→ **Written exercise**:
Copy out exactly the lines from the first line of the material below through the line containing "COL = scene.collection", and nothing beyond them.

→ **Source material**:
··········

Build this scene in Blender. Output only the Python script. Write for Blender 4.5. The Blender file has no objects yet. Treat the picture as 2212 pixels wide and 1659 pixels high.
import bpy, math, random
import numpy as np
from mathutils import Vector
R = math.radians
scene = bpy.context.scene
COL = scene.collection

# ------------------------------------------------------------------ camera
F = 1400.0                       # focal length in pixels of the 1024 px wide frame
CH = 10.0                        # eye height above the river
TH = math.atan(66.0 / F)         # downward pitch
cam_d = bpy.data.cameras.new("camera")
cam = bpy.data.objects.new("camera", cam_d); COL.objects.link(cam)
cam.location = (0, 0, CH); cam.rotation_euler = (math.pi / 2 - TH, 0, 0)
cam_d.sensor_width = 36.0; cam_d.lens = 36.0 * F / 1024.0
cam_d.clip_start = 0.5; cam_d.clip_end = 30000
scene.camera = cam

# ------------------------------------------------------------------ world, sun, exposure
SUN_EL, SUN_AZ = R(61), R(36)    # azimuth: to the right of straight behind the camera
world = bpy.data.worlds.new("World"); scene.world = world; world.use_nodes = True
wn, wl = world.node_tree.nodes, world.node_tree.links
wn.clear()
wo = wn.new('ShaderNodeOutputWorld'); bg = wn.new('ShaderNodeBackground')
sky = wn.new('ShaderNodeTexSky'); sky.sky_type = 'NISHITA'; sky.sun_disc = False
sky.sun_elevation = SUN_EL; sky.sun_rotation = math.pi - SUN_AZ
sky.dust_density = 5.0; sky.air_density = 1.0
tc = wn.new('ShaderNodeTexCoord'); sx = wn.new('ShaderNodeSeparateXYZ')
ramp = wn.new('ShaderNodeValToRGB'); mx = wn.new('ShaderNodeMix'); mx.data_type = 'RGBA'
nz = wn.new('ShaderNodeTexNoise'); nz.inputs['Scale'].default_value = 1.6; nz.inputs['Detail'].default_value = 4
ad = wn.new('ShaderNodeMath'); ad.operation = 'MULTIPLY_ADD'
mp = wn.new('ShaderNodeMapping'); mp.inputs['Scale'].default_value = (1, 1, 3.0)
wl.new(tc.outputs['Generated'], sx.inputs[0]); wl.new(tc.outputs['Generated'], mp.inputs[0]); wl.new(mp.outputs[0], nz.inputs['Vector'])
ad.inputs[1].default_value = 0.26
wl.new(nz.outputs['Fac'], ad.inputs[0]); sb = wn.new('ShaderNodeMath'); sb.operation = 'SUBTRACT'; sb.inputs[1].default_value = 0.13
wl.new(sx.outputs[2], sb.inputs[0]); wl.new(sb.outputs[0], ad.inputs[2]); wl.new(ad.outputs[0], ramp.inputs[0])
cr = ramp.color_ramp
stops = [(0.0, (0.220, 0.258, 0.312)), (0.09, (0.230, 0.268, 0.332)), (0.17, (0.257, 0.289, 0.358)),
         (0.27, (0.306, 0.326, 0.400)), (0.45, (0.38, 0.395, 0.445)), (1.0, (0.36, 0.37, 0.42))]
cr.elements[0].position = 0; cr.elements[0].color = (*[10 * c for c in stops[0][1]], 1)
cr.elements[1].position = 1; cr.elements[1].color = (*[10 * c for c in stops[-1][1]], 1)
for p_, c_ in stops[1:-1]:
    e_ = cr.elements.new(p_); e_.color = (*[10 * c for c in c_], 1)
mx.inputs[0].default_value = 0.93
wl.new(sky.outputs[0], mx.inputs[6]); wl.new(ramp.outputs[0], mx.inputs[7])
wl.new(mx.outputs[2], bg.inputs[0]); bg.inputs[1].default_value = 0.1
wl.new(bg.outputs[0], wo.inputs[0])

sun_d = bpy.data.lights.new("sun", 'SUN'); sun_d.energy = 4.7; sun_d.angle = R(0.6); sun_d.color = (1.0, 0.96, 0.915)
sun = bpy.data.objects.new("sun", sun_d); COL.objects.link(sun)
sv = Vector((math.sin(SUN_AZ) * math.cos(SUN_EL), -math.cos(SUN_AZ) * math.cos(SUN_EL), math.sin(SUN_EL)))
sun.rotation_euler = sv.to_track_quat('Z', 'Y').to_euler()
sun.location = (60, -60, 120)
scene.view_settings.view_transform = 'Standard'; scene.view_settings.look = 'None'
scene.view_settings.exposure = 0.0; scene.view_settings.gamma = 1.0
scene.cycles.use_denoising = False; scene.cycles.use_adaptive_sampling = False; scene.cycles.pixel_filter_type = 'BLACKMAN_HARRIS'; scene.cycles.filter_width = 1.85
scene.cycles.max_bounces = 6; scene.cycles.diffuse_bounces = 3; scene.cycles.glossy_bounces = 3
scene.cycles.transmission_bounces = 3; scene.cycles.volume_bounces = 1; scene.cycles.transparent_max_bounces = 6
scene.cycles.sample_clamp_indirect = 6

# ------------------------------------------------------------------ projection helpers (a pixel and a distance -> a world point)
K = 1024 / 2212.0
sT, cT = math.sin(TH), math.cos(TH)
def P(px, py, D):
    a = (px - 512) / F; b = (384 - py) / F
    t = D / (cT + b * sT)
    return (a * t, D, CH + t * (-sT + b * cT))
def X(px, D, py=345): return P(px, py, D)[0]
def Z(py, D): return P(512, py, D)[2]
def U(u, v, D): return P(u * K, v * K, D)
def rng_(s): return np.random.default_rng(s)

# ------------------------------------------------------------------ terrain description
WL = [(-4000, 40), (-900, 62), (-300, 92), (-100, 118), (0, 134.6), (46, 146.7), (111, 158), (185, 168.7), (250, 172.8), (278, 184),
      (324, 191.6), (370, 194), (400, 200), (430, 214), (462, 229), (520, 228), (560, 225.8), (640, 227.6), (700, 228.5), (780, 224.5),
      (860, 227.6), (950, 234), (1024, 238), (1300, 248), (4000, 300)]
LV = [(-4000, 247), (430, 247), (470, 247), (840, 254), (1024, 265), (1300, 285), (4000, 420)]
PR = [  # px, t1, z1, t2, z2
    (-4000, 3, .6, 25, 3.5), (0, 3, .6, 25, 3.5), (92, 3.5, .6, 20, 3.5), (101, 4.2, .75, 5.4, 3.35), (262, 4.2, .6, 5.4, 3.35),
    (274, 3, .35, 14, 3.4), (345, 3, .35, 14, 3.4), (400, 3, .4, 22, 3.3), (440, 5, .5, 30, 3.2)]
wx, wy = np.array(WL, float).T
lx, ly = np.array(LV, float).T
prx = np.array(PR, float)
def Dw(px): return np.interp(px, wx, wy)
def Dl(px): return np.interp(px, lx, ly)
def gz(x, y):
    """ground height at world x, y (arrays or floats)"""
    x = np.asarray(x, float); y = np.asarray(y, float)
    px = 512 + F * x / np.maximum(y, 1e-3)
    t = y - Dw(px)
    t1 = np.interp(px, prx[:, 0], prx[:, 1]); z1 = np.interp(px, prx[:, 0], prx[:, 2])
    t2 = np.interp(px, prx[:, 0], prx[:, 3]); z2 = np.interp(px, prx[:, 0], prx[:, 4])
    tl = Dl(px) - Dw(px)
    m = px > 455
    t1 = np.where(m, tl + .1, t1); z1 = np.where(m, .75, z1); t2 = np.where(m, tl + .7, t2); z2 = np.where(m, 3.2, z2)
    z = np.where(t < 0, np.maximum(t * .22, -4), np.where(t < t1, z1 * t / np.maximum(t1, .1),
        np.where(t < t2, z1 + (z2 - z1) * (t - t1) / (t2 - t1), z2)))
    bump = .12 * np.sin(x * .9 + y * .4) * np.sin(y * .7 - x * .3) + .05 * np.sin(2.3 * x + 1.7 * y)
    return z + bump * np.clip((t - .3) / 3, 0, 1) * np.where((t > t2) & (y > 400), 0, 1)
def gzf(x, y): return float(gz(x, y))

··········

→ **Correct output**:
Build this scene in Blender. Output only the Python script. Write for Blender 4.5. The Blender file has no objects yet. Treat the picture as 2212 pixels wide and 1659 pixels high.
import bpy, math, random
import numpy as np
from mathutils import Vector
R = math.radians
scene = bpy.context.scene
COL = scene.collection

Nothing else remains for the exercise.